Auch Lawrence hatte alle Mühe, für seine Konstruktionen Geldgeber zu finden. Da er sich überdies mehr für die Gerätetechnik als für die kernphysikalische Forschung interessierte, entgingen ihm wichtige wissenschaftliche Entdeckungen. Zum Beispiel die der künstlichen Radioaktivität, mit der Irène und Frédèric Joliot-Curie 1935 den Nobelpreis errangen. Bereits ein Jahr vor den Franzosen hatte Lawrence in seinem Zyklotron große Mengen von strahlenden Substanzen erzeugt, ohne im Entferntesten zu ahnen, dass er von künstlicher Radioaktivität umgeben war. In ähnlicher Weise »übersah« er einige Jahre später die Kernspaltung. Dennoch wurden in seinem Laboratorium zahlreiche radioaktive Isotope entdeckt. Darüber hinaus entwickelten er und sein Bruder ein medizinisches Forschungsprogramm zur Krebsbekämpfung. Und auch die ersten »echten« Transurane erblickten in Berkeley das Licht der Welt. Ihm zu Ehren trägt das chemische Element mit der Ordnungszahl 103 heute den Namen Lawrencium.

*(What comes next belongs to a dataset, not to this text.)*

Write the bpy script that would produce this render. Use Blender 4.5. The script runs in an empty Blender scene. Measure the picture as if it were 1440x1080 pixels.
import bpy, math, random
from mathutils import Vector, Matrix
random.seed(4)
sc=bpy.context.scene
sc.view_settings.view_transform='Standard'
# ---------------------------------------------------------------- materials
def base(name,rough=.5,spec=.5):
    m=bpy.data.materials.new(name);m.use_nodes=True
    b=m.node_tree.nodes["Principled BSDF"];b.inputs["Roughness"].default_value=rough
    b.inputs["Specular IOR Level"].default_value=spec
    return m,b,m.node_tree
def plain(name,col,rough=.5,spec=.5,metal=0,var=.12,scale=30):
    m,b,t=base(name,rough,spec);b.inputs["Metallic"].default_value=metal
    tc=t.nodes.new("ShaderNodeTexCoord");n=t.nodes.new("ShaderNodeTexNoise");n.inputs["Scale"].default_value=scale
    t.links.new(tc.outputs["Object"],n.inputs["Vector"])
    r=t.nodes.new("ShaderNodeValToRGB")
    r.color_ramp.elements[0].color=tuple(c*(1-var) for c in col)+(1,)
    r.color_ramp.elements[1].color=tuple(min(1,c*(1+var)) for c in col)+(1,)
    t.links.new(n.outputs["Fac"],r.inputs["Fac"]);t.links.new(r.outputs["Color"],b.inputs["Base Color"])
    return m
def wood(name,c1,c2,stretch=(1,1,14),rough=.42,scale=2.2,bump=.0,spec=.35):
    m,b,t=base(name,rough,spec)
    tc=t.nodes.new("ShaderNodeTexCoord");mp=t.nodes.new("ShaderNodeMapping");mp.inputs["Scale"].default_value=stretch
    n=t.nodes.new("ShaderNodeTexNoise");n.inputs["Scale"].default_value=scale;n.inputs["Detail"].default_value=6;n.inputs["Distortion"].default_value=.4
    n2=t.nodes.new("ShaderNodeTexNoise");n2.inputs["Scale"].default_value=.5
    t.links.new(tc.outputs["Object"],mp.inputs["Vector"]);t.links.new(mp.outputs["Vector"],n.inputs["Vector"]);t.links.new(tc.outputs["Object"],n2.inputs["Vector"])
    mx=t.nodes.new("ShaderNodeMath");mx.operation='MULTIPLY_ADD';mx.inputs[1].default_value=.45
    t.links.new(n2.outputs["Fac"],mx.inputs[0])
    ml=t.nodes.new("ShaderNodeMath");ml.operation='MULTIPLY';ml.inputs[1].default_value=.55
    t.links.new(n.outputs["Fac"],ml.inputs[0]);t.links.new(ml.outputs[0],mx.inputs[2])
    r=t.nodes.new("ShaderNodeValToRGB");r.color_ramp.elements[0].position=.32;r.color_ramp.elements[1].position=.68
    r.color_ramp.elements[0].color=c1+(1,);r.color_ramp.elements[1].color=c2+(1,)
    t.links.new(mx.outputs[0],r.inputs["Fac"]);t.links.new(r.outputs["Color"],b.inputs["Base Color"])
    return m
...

Bis zum Beginn des Zweiten Weltkrieges gab Lawrence sich isolationistisch. Später, als die Nazis England attackierten, half er seinen britischen Kollegen bei der Radarforschung. Eine militärische Nutzung der Kernenergie erklärte er zunächst für Sciencefiction. Doch nach dem Überfall der Japaner auf Pearl Harbor stellte er sein Labor sofort in den Dienst des US-Atombombenprojekts. Schwerpunkt seiner Arbeit war die elektromagnetische Isotopentrennung. Mit Hilfe des von ihm entwickelten Massenspektrographen »Calcutron« (nach California University Cyclotron) wurde in Oak Ridge das Uranisotop U hergestellt, das in der Hiroshima-Atombombe zum Einsatz kam.
Von 1936 bis zu seinem Tod wirkte Lawrence als Direktor des Radiation Laboratory, das heute Lawrence Berkeley National Laboratory heißt. 1939 erhielt er für die Konstruktion des Zyklotrons den Nobelpreis für Physik. In den 50er Jahren erfand und entwickelte er ein Farbfernsehsystem, ohne dass die Industrie davon Notiz nahm. Am 27. August 1958 starb Lawrence in Palo Alto an den Folgen einer Dickdarmentzündung.